I have warned that allowing migration during a period of economic decline as has been taking place in Europe, is a highly dangerous mix. Here during the 1760s, the rural agricultural community was suffering from a deep economic depression caused by severe droughts throughout the previous decade. The farmers lost not merely their livelihood, but also their own direct food source. As income was cut off due to the crop failures, the farmers fell into debt. The merchants turned to the lawyers using the court to settle disputes. The debt defaults and the influx of lawyers increased the legal prosecutions more than 15 times. Where there had been just seven debt cases annually, this jumped to 111 in Orange County, North Carolina, alone.

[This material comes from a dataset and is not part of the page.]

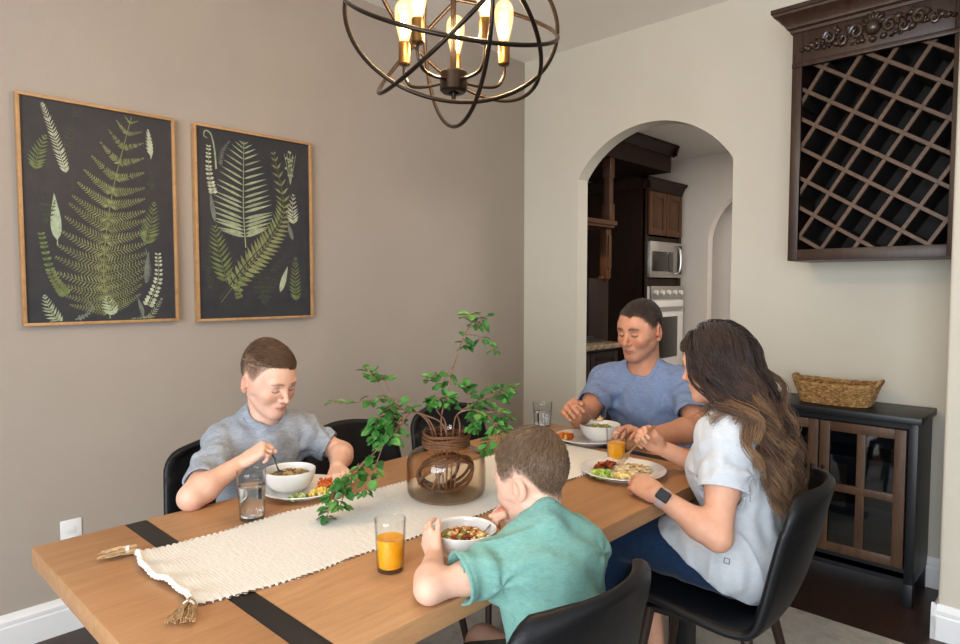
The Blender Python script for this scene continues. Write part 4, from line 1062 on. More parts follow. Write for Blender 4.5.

Many court cases were being used to seize property. Farmers lost their homes and property to the lawyers and merchants and this fueled the animosity toward the migrants. The lawyers used the law to create an unjust advantage. The politicians were involved and this created the image of what people saw as a ‘courthouse ring’, with corrupt officials benefiting from the foreclosures.

The resentment built continuously and finally the framers rebelled and took up arms. This armed conflict erupted at the Battle of Alamance in 1771, where Tryon’s soldiers slaughtered the farmers.  Tryon even executed the leader and some were pardoned. Then, Governor Tryon raised taxes once again to pay for the conflict.

This resentment remained in the minds of the people. This is often considered to be a precursor to the American Revolution. Such lessons are important to understand. It is not history, it is a road map as to how human nature responds. Just change the names and the dates and what has taken place before unfolds once again.